Mit einem kleinen Stab an Mitarbeitern zieht Lederer ein in „drei notdürftig eingerichtete Räume in dem mit Flüchtlingen überbelegten Verwaltungsgebäude“, dem heutigen Rathaus. Die staatliche Erstausstattung „von 10 000 oder 15 000 Mark“ reicht kaum zur Einrichtung einer Gemeindekanzlei, heißt es in einem Rückblick der Heimatzeitung 1970. Die junge Kommunalverwaltung sieht sich schier unlösbaren Problemen und Aufgaben gegenüber: Straßen- und Wohnungsbau, Sozialwesen, Kirche, Friedhof, Feuerschutz. Eine Hauptsorge ist die Schulfrage. Für 230 Kinder stehen nur zwei Schulsäle zur Verfügung.

„Glück auf die Dauer hat nur der Tüchtige“

„Dass es den Männern im Rathaus gelang, trotz der anfangs nur spärlich fließenden Steuereinnahmen die Durststrecke der ersten Jahre nach der Gemeindegründung zu überwinden und den kommunalen Notwendigkeiten Rechnung zu tragen, ist eines der Wunder in der Geschichte Geretsrieds“, schreibt der Isar-Loisachbote damals. „Vielleicht ist es aber auch nur die Bestätigung des alten Sprichworts ,Glück hat auf die Dauer nur der Tüchtige.‘“ Für den Festzug zum zehnjährigen Bestehen der Gemeinde wünschen sich die Geretsrieder einen Festwagen von ihrer ehemaligen Muttergemeinde Gelting.

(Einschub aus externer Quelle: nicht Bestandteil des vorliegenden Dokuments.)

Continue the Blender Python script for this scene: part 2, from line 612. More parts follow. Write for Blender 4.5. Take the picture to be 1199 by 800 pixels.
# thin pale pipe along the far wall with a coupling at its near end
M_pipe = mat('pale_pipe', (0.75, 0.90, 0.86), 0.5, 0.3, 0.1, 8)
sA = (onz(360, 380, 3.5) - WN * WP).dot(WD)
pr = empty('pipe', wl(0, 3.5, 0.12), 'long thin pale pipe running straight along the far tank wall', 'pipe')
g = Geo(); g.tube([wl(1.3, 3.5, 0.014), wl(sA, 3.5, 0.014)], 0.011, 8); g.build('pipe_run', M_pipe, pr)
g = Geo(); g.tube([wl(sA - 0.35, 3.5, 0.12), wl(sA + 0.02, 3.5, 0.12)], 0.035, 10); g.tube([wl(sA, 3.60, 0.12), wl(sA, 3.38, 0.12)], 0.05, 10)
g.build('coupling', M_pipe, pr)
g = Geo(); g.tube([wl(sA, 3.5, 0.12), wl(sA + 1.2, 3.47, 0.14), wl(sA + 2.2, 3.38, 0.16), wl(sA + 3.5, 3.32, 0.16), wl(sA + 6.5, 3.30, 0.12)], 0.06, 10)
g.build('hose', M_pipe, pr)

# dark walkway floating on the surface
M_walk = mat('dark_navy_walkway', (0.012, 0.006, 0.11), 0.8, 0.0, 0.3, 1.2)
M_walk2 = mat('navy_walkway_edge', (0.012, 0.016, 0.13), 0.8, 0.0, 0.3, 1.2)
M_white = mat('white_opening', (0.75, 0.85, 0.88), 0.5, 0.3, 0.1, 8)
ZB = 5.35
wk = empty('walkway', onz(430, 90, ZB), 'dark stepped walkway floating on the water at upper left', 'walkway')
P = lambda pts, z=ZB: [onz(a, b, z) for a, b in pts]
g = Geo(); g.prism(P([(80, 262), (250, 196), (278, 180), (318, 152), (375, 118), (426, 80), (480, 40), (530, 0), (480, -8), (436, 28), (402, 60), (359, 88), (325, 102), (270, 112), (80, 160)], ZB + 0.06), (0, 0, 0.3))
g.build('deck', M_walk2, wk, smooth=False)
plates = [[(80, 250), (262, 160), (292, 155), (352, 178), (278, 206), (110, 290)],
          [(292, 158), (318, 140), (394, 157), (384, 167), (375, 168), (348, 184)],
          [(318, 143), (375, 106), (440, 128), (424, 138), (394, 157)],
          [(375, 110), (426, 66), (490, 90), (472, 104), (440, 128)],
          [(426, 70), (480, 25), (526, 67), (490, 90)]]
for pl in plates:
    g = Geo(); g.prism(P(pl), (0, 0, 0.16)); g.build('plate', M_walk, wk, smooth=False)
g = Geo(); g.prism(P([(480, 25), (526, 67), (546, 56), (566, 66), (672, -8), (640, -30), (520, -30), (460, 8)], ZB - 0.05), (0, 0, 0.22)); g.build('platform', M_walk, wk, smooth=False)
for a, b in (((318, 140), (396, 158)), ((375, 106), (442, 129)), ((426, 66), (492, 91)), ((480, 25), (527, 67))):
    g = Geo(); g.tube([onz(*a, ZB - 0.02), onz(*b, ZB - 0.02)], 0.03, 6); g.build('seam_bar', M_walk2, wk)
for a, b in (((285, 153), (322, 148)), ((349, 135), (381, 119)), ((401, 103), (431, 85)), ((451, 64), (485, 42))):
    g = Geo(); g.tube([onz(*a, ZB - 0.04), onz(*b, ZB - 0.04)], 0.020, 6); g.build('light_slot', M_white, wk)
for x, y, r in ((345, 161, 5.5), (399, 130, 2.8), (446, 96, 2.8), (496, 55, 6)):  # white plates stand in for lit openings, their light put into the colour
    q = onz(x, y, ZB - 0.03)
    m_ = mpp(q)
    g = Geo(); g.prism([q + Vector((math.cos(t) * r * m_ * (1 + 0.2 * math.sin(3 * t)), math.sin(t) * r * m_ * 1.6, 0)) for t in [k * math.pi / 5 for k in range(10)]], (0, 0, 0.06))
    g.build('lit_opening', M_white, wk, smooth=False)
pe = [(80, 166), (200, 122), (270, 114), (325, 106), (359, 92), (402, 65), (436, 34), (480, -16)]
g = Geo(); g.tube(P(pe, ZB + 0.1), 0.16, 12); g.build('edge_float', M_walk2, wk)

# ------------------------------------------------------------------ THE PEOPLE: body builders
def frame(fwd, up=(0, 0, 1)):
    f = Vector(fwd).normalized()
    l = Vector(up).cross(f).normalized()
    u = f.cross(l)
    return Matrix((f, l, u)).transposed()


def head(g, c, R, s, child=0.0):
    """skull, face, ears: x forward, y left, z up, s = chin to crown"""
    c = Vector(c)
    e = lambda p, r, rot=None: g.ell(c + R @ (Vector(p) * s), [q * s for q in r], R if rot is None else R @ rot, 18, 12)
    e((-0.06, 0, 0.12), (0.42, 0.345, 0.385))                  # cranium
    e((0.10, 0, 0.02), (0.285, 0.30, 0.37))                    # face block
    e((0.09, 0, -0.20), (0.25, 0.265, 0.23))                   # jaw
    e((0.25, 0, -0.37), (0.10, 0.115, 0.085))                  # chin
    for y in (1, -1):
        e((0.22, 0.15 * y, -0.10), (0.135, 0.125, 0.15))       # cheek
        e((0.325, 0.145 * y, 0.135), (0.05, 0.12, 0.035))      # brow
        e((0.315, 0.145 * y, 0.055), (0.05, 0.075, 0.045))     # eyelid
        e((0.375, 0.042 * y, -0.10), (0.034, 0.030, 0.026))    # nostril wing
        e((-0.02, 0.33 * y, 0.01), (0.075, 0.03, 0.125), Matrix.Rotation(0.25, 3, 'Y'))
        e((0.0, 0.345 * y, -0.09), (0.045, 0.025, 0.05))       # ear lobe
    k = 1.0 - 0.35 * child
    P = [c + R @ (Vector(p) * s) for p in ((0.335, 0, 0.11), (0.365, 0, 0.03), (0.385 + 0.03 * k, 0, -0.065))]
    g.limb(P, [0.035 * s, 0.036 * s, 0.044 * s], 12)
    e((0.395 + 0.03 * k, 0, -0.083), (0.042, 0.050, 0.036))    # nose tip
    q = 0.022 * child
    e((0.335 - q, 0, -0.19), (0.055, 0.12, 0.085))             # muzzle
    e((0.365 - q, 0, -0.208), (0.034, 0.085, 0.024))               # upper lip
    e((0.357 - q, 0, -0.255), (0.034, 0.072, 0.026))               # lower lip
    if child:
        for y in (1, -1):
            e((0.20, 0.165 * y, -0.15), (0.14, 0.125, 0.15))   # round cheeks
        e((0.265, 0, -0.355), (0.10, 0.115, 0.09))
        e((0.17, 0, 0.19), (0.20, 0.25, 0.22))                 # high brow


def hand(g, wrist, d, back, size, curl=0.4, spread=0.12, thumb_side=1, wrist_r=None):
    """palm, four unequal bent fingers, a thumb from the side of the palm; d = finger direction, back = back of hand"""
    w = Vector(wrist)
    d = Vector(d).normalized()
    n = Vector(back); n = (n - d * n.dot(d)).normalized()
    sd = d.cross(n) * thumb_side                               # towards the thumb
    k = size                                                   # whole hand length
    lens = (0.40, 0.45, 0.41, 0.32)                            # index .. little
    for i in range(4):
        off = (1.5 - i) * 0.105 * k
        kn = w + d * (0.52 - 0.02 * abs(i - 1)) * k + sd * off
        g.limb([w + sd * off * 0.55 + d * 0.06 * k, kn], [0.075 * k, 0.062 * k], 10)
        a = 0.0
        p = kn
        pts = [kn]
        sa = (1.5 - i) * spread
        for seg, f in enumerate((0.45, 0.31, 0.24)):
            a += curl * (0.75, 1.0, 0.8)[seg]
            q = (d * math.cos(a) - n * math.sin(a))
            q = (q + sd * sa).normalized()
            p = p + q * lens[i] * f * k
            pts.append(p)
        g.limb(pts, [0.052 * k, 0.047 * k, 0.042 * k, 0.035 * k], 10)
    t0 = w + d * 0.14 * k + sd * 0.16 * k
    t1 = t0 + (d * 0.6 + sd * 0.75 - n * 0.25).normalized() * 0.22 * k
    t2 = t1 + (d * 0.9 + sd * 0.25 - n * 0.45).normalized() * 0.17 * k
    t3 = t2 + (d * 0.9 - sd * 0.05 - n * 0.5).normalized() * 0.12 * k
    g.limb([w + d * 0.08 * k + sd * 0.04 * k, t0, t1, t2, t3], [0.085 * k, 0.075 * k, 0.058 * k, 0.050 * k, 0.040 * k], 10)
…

Schusterbauer Sebastian Ambacher führt ihn mit einem schönen Pferdegespann an. Auf dem Wagen steht eine Wiege mit der Jahreszahl 1945 und ein stattliches Gemälde vom Ortsbild Gelting.

Serie

Zwei Geburtstage feiert Geretsried in diesem Jahr: 75 Jahre Gemeindegründung und 55 Jahre Stadterhebung. Dieses Jubiläum nimmt unsere Zeitung zum Anlass, historische und aktuelle Geschehnisse aus über sieben Jahrzehnten im Rahmen einer Serie zu beleuchten. Die einzelnen Folgen erscheinen in loser Reihenfolge.